*STATED EXERCISE:*
Only the pictures are omitted; repeat all other data exactly.

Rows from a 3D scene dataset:
◇ ◇ ◇ ◇

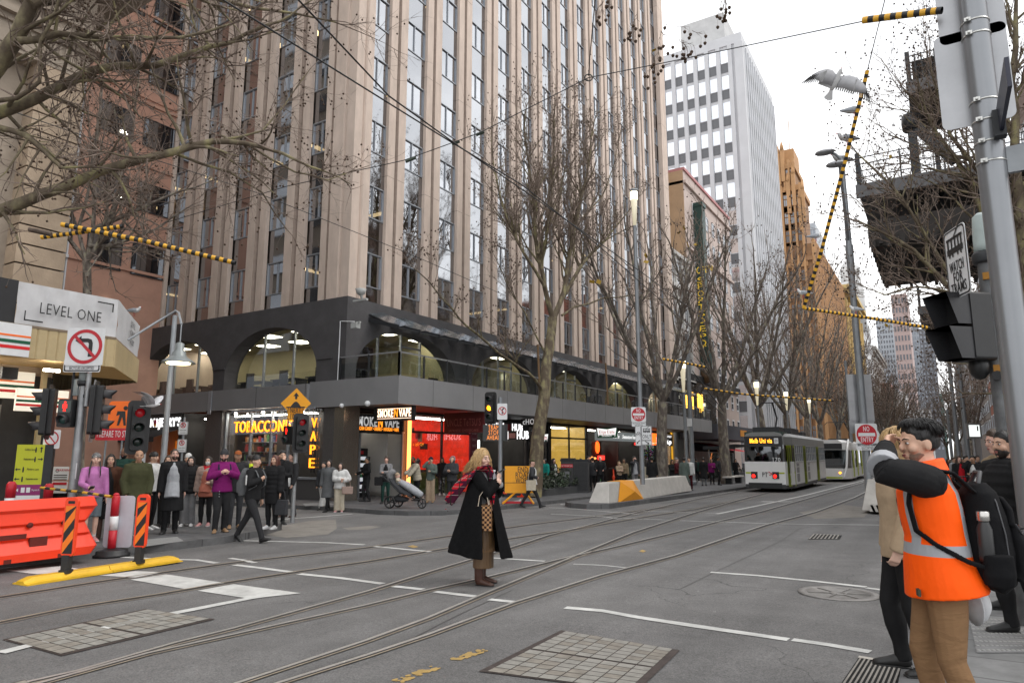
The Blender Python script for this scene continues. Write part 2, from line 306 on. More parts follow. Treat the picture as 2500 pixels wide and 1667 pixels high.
RAILS=[[(-300,1500),(0,1457),(268,1415),(563,1374),(900,1336),(1050,1315),(1307,1279),(1465,1260),(1640,1236)],[(-300,1570),(0,1518),(172,1483),(383,1451),(563,1420),(727,1395),(900,1370),(1050,1345),(1243,1315),(1409,1291),(1575,1262),(1700,1243),(1830,1215)],[(-200,1740),(0,1680),(191,1637),(432,1568),(574,1533),(765,1480),(900,1443),(1050,1396),(1147,1367),(1252,1336),(1340,1307),(1437,1283),(1560,1250),(1700,1219),(1800,1200)],[(0,1696),(99,1667),(363,1594),(574,1548),(900,1476),(1050,1439),(1188,1409),(1395,1359),(1520,1331),(1650,1300),(1760,1272),(1857,1250),(2000,1210),(2105,1180),(2160,1160)],[(450,1720),(582,1667),(900,1562),(1050,1507),(1188,1448),(1326,1391),(1431,1347),(1547,1300),(1700,1251),(1830,1214),(1930,1190),(2040,1165)],[(500,1740),(681,1667),(900,1598),(1050,1548),(1257,1471),(1465,1405),(1650,1356),(1760,1319),(1871,1282),(1993,1250),(2090,1215),(2150,1185),(2200,1158)]]
b=MB()
for i,r in enumerate(RAILS):line_px(b,r,.095,.0045+.0004*i,.25,0)
for i,r in enumerate(RAILS):
 line_px(b,[(x-4,y-1.5)for x,y in r],.042,.0085+.0003*i,0,1 if i in(3,)else(2 if i<2 else 1));line_px(b,[(x+5,y+2.5)for x,y in r],.022,.0085+.0003*i,0,2)
b.build('tram_rails',[GROOVE,RAILM,RUST],**STRUCT)
TACT=mat('tactile_tile',(.3,.3,.29),.7,0,.1,6)
def tactile(pts,n,m,h=PAVE+.006,r=.018):
 b=MB();P=[gp(*p,h)for p in pts];b.add([tuple(p)for p in P],[(0,1,2,3)])
 for i in range(n):
  for j in range(m):
   u,v=(i+.5)/n,(j+.5)/m;p=P[0].lerp(P[1],u).lerp(P[3].lerp(P[2],u),v);b.lathe([(r,0),(r*.8,.005)],6,1,p)
 b.build('tactile_paving',[mat('tactile_base',(.2,.2,.2),.8,0,.2,5),TACT],**STRUCT)
tactile([(2365,1506),(2520,1512),(2580,1592),(2385,1592)],16,9);tactile([(335,1318),(432,1310),(448,1320),(338,1336)],24,9)
tactile([(738,1229),(800,1226),(822,1232),(745,1235)],14,5)
def cover(pts,nu,nv,label,halves=1):
 P=[gp(*p,.0)for p in pts];o=sum(P,V())/4
 ux=(P[1]-P[0]);uv=(P[3]-P[0]);b=MB();q=lambda u,v,h:(P[0].lerp(P[1],u).lerp(P[3].lerp(P[2],u),v)+V((0,0,h)))-o
 ring=[q(0,0,.007),q(1,0,.007),q(1,1,.007),q(0,1,.007)];b.add(ring,[(0,1,2,3)],1)
 rs=random.Random(nu)
 for h in range(halves):
  for i in range(nu):
   for j in range(nv):
    u0,u1=(h+i/nu*.96+.02+.008)/halves,(h+(i+1)/nu*.96+.02-.008)/halves;v0,v1=.05+.9*(j+.035)/nv,.05+.9*(j+.965)/nv
    b.add([q(u0,v0,.011),q(u1,v0,.011),q(u1,v1,.011),q(u0,v1,.011)],[(0,1,2,3)],0 if rs.random()<.7 else 2)
 t=b.build('utility_cover',[mat('concrete_infill',(.25,.24,.215),.9,0,.2,9,.2,80),mat('rusty_iron',(.07,.055,.05),.7,.4,.3,10),mat('concrete_infill_stained',(.22,.2,.17),.9,0,.25,9)],loc=o)
 return tag(t,label,'utility cover')
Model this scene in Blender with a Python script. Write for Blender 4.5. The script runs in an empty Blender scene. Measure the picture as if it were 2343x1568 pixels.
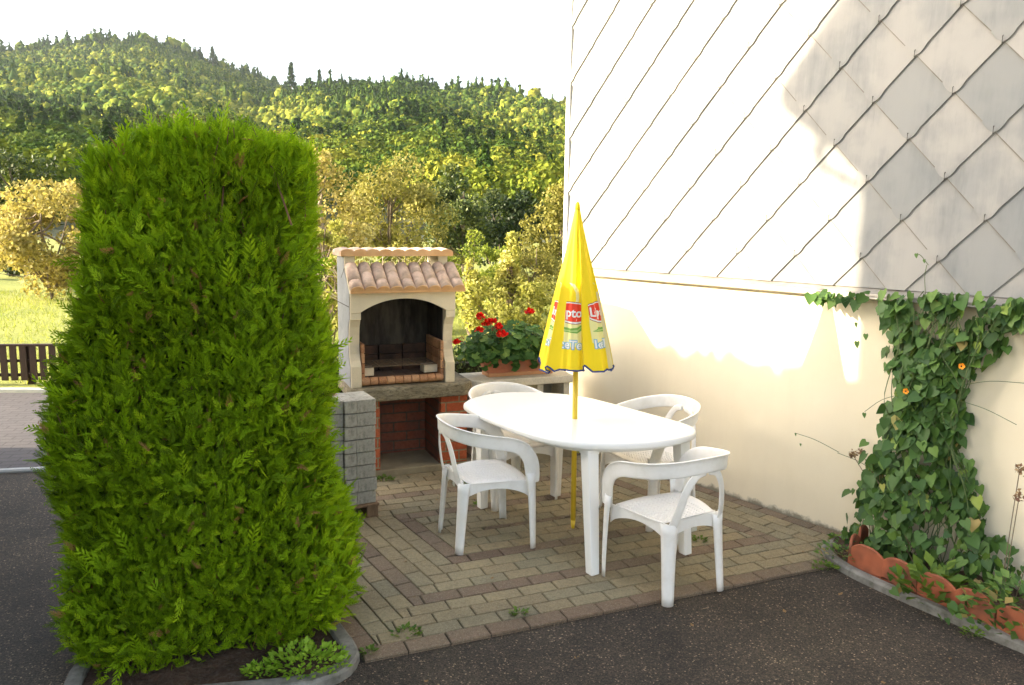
import bpy, bmesh, math, random
import numpy as np
from mathutils import Vector, Matrix, Quaternion
R = math.radians
C = bpy.context.scene.collection
SC = bpy.context.scene
# ------------------------------------------------------------------ camera, sky, sun, exposure
CAMH = 1.9
cam = bpy.data.objects.new('camera', bpy.data.cameras.new('camera')); C.objects.link(cam); SC.camera = cam
cam.data.sensor_width = 36; cam.data.lens = 27.45; cam.data.clip_start = .05; cam.data.clip_end = 6000
PITCH = math.atan(266/1786)
cam.matrix_world = Matrix.Translation((0, 0, CAMH)) @ Matrix.Rotation(R(90)-PITCH, 4, 'X') @ Matrix.Rotation(.014, 4, 'Z')
SUN = Vector((-.948, -.088, .305)).normalized()
w = bpy.data.worlds.new('World'); SC.world = w; w.use_nodes = True
nt = w.node_tree; bg = nt.nodes['Background']
sky = nt.nodes.new('ShaderNodeTexSky'); sky.sky_type = 'NISHITA'; sky.sun_disc = False
sky.sun_elevation = math.asin(SUN.z); sky.sun_rotation = math.atan2(SUN.x, SUN.y)
sky.air_density = 1.0; sky.dust_density = 4.0; sky.ozone_density = .6
hs = nt.nodes.new('ShaderNodeHueSaturation'); hs.inputs['Saturation'].default_value = .60
nt.links.new(sky.outputs[0], hs.inputs['Color']); nt.links.new(hs.outputs[0], bg.inputs[0])
bg.inputs[1].default_value = .15
sl = bpy.data.lights.new('sun', 'SUN'); sl.energy = 4.0; sl.angle = R(.5); sl.color = (1, .86, .62)
so = bpy.data.objects.new('sun', sl); C.objects.link(so); so.rotation_euler = SUN.to_track_quat('Z', 'Y').to_euler()
vs = SC.view_settings; vs.view_transform = 'Standard'; vs.look = 'None'; vs.gamma = 1; vs.use_curve_mapping = False
vs.exposure = 2.15

def pix(px, py, Y):
    """point at forward distance Y seen at (px, py) of the 2342 px wide photograph"""
    dx, dy = px-1171, py-784; cr, sr = math.cos(.014), math.sin(.014)
    r, u = (dx*cr+dy*sr)/1786, -(-dx*sr+dy*cr)/1786
    f = math.cos(PITCH)+u*math.sin(PITCH); z = -math.sin(PITCH)+u*math.cos(PITCH)
    return Vector((r/f*Y, Y, CAMH+z/f*Y))
# ------------------------------------------------------------------ materials
def newmat(name):
    m = bpy.data.materials.new(name); m.use_nodes = True
    return m, m.node_tree, m.node_tree.nodes['Principled BSDF']
def noise(t, scale, detail=4, rough=.6, vec=None, dist=0):
    n = t.nodes.new('ShaderNodeTexNoise'); n.inputs['Scale'].default_value = scale
    n.inputs['Detail'].default_value = detail; n.inputs['Roughness'].default_value = rough
    n.inputs['Distortion'].default_value = dist
    if vec: t.links.new(vec, n.inputs['Vector'])
    return n
def ramp(t, src, stops, interp='LINEAR'):
    r = t.nodes.new('ShaderNodeValToRGB'); r.color_ramp.interpolation = interp
    e = r.color_ramp.elements
    while len(e) < len(stops): e.new(.5)
    for i, (p, c) in enumerate(stops):
        e[i].position = p; e[i].color = (*c, 1) if len(c) == 3 else c
    t.links.new(src, r.inputs[0]); return r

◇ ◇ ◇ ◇

*OUTPUT BELOW:*
The Blender Python script for this scene continues. Write part 2, from line 306 on. More parts follow. Treat the picture as 2500 pixels wide and 1667 pixels high.
RAILS=[[(-300,1500),(0,1457),(268,1415),(563,1374),(900,1336),(1050,1315),(1307,1279),(1465,1260),(1640,1236)],[(-300,1570),(0,1518),(172,1483),(383,1451),(563,1420),(727,1395),(900,1370),(1050,1345),(1243,1315),(1409,1291),(1575,1262),(1700,1243),(1830,1215)],[(-200,1740),(0,1680),(191,1637),(432,1568),(574,1533),(765,1480),(900,1443),(1050,1396),(1147,1367),(1252,1336),(1340,1307),(1437,1283),(1560,1250),(1700,1219),(1800,1200)],[(0,1696),(99,1667),(363,1594),(574,1548),(900,1476),(1050,1439),(1188,1409),(1395,1359),(1520,1331),(1650,1300),(1760,1272),(1857,1250),(2000,1210),(2105,1180),(2160,1160)],[(450,1720),(582,1667),(900,1562),(1050,1507),(1188,1448),(1326,1391),(1431,1347),(1547,1300),(1700,1251),(1830,1214),(1930,1190),(2040,1165)],[(500,1740),(681,1667),(900,1598),(1050,1548),(1257,1471),(1465,1405),(1650,1356),(1760,1319),(1871,1282),(1993,1250),(2090,1215),(2150,1185),(2200,1158)]]
b=MB()
for i,r in enumerate(RAILS):line_px(b,r,.095,.0045+.0004*i,.25,0)
for i,r in enumerate(RAILS):
 line_px(b,[(x-4,y-1.5)for x,y in r],.042,.0085+.0003*i,0,1 if i in(3,)else(2 if i<2 else 1));line_px(b,[(x+5,y+2.5)for x,y in r],.022,.0085+.0003*i,0,2)
b.build('tram_rails',[GROOVE,RAILM,RUST],**STRUCT)
TACT=mat('tactile_tile',(.3,.3,.29),.7,0,.1,6)
def tactile(pts,n,m,h=PAVE+.006,r=.018):
 b=MB();P=[gp(*p,h)for p in pts];b.add([tuple(p)for p in P],[(0,1,2,3)])
 for i in range(n):
  for j in range(m):
   u,v=(i+.5)/n,(j+.5)/m;p=P[0].lerp(P[1],u).lerp(P[3].lerp(P[2],u),v);b.lathe([(r,0),(r*.8,.005)],6,1,p)
 b.build('tactile_paving',[mat('tactile_base',(.2,.2,.2),.8,0,.2,5),TACT],**STRUCT)
tactile([(2365,1506),(2520,1512),(2580,1592),(2385,1592)],16,9);tactile([(335,1318),(432,1310),(448,1320),(338,1336)],24,9)
tactile([(738,1229),(800,1226),(822,1232),(745,1235)],14,5)
def cover(pts,nu,nv,label,halves=1):
 P=[gp(*p,.0)for p in pts];o=sum(P,V())/4
 ux=(P[1]-P[0]);uv=(P[3]-P[0]);b=MB();q=lambda u,v,h:(P[0].lerp(P[1],u).lerp(P[3].lerp(P[2],u),v)+V((0,0,h)))-o
 ring=[q(0,0,.007),q(1,0,.007),q(1,1,.007),q(0,1,.007)];b.add(ring,[(0,1,2,3)],1)
 rs=random.Random(nu)
 for h in range(halves):
  for i in range(nu):
   for j in range(nv):
    u0,u1=(h+i/nu*.96+.02+.008)/halves,(h+(i+1)/nu*.96+.02-.008)/halves;v0,v1=.05+.9*(j+.035)/nv,.05+.9*(j+.965)/nv
    b.add([q(u0,v0,.011),q(u1,v0,.011),q(u1,v1,.011),q(u0,v1,.011)],[(0,1,2,3)],0 if rs.random()<.7 else 2)
 t=b.build('utility_cover',[mat('concrete_infill',(.25,.24,.215),.9,0,.2,9,.2,80),mat('rusty_iron',(.07,.055,.05),.7,.4,.3,10),mat('concrete_infill_stained',(.22,.2,.17),.9,0,.25,9)],loc=o)
 return tag(t,label,'utility cover')
Model this scene in Blender with a Python script. Write for Blender 4.5. The script runs in an empty Blender scene. Measure the picture as if it were 2343x1568 pixels.
import bpy, bmesh, math, random
import numpy as np
from mathutils import Vector, Matrix, Quaternion
R = math.radians
C = bpy.context.scene.collection
SC = bpy.context.scene
# ------------------------------------------------------------------ camera, sky, sun, exposure
CAMH = 1.9
cam = bpy.data.objects.new('camera', bpy.data.cameras.new('camera')); C.objects.link(cam); SC.camera = cam
cam.data.sensor_width = 36; cam.data.lens = 27.45; cam.data.clip_start = .05; cam.data.clip_end = 6000
PITCH = math.atan(266/1786)
cam.matrix_world = Matrix.Translation((0, 0, CAMH)) @ Matrix.Rotation(R(90)-PITCH, 4, 'X') @ Matrix.Rotation(.014, 4, 'Z')
SUN = Vector((-.948, -.088, .305)).normalized()
w = bpy.data.worlds.new('World'); SC.world = w; w.use_nodes = True
nt = w.node_tree; bg = nt.nodes['Background']
sky = nt.nodes.new('ShaderNodeTexSky'); sky.sky_type = 'NISHITA'; sky.sun_disc = False
sky.sun_elevation = math.asin(SUN.z); sky.sun_rotation = math.atan2(SUN.x, SUN.y)
sky.air_density = 1.0; sky.dust_density = 4.0; sky.ozone_density = .6
hs = nt.nodes.new('ShaderNodeHueSaturation'); hs.inputs['Saturation'].default_value = .60
nt.links.new(sky.outputs[0], hs.inputs['Color']); nt.links.new(hs.outputs[0], bg.inputs[0])
bg.inputs[1].default_value = .15
sl = bpy.data.lights.new('sun', 'SUN'); sl.energy = 4.0; sl.angle = R(.5); sl.color = (1, .86, .62)
so = bpy.data.objects.new('sun', sl); C.objects.link(so); so.rotation_euler = SUN.to_track_quat('Z', 'Y').to_euler()
vs = SC.view_settings; vs.view_transform = 'Standard'; vs.look = 'None'; vs.gamma = 1; vs.use_curve_mapping = False
vs.exposure = 2.15

def pix(px, py, Y):
    """point at forward distance Y seen at (px, py) of the 2342 px wide photograph"""
    dx, dy = px-1171, py-784; cr, sr = math.cos(.014), math.sin(.014)
    r, u = (dx*cr+dy*sr)/1786, -(-dx*sr+dy*cr)/1786
    f = math.cos(PITCH)+u*math.sin(PITCH); z = -math.sin(PITCH)+u*math.cos(PITCH)
    return Vector((r/f*Y, Y, CAMH+z/f*Y))
# ------------------------------------------------------------------ materials
def newmat(name):
    m = bpy.data.materials.new(name); m.use_nodes = True
    return m, m.node_tree, m.node_tree.nodes['Principled BSDF']
def noise(t, scale, detail=4, rough=.6, vec=None, dist=0):
    n = t.nodes.new('ShaderNodeTexNoise'); n.inputs['Scale'].default_value = scale
    n.inputs['Detail'].default_value = detail; n.inputs['Roughness'].default_value = rough
    n.inputs['Distortion'].default_value = dist
    if vec: t.links.new(vec, n.inputs['Vector'])
    return n
def ramp(t, src, stops, interp='LINEAR'):
    r = t.nodes.new('ShaderNodeValToRGB'); r.color_ramp.interpolation = interp
    e = r.color_ramp.elements
    while len(e) < len(stops): e.new(.5)
    for i, (p, c) in enumerate(stops):
        e[i].position = p; e[i].color = (*c, 1) if len(c) == 3 else c
    t.links.new(src, r.inputs[0]); return r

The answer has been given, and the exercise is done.